**Data extract:**
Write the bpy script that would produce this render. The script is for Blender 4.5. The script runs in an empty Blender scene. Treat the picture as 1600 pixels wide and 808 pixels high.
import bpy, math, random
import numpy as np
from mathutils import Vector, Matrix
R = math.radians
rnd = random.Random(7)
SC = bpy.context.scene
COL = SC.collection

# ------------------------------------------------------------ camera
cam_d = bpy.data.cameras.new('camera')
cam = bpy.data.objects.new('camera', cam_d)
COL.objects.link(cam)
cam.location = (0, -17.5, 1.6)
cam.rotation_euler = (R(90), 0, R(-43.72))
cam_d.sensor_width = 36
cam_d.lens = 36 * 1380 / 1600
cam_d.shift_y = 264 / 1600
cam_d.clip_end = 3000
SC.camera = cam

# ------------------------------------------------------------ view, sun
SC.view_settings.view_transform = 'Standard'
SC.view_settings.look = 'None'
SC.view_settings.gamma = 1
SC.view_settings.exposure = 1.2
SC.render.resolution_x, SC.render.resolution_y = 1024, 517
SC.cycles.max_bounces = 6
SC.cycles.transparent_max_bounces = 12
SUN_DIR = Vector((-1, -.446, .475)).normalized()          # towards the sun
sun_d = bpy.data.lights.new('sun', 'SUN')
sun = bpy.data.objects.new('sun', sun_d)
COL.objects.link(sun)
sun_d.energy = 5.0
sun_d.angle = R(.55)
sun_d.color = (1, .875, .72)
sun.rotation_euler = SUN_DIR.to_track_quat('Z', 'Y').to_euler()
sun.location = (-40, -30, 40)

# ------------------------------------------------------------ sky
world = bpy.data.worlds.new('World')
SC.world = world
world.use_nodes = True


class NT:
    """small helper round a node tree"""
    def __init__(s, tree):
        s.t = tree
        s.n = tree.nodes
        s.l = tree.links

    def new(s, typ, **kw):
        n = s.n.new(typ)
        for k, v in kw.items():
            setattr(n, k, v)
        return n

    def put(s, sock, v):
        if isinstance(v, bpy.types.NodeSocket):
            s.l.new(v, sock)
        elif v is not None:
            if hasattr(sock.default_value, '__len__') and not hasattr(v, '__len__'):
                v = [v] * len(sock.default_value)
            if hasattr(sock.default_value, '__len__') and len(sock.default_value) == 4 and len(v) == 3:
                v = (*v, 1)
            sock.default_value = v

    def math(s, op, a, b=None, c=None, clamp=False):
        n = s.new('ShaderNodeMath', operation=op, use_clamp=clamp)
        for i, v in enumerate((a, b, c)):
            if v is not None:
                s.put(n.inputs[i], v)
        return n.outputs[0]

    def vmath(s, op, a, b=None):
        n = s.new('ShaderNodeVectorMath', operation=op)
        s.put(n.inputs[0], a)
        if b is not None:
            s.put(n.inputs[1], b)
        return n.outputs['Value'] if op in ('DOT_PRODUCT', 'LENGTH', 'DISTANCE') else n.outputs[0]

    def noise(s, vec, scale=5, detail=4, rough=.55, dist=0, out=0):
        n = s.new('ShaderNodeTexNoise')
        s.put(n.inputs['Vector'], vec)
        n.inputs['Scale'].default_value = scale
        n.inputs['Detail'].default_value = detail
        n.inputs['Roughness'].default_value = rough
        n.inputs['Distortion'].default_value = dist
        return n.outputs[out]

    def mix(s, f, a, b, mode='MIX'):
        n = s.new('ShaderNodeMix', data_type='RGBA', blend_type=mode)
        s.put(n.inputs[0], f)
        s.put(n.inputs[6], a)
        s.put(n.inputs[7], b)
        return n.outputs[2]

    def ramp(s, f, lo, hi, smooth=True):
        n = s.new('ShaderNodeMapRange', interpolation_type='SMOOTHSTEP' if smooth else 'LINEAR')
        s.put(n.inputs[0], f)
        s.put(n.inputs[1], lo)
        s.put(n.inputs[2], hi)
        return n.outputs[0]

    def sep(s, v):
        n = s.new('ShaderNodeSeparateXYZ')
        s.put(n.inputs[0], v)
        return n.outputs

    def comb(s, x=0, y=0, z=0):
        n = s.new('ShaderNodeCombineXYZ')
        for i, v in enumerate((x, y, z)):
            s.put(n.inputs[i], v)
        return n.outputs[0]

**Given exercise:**
Keep only the lines that hold the string "scene", and copy them out.

**Reply to the task:**
Write the bpy script that would produce this render. The script is for Blender 4.5. The script runs in an empty Blender scene. Treat the picture as 1600 pixels wide and 808 pixels high.
SC = bpy.context.scene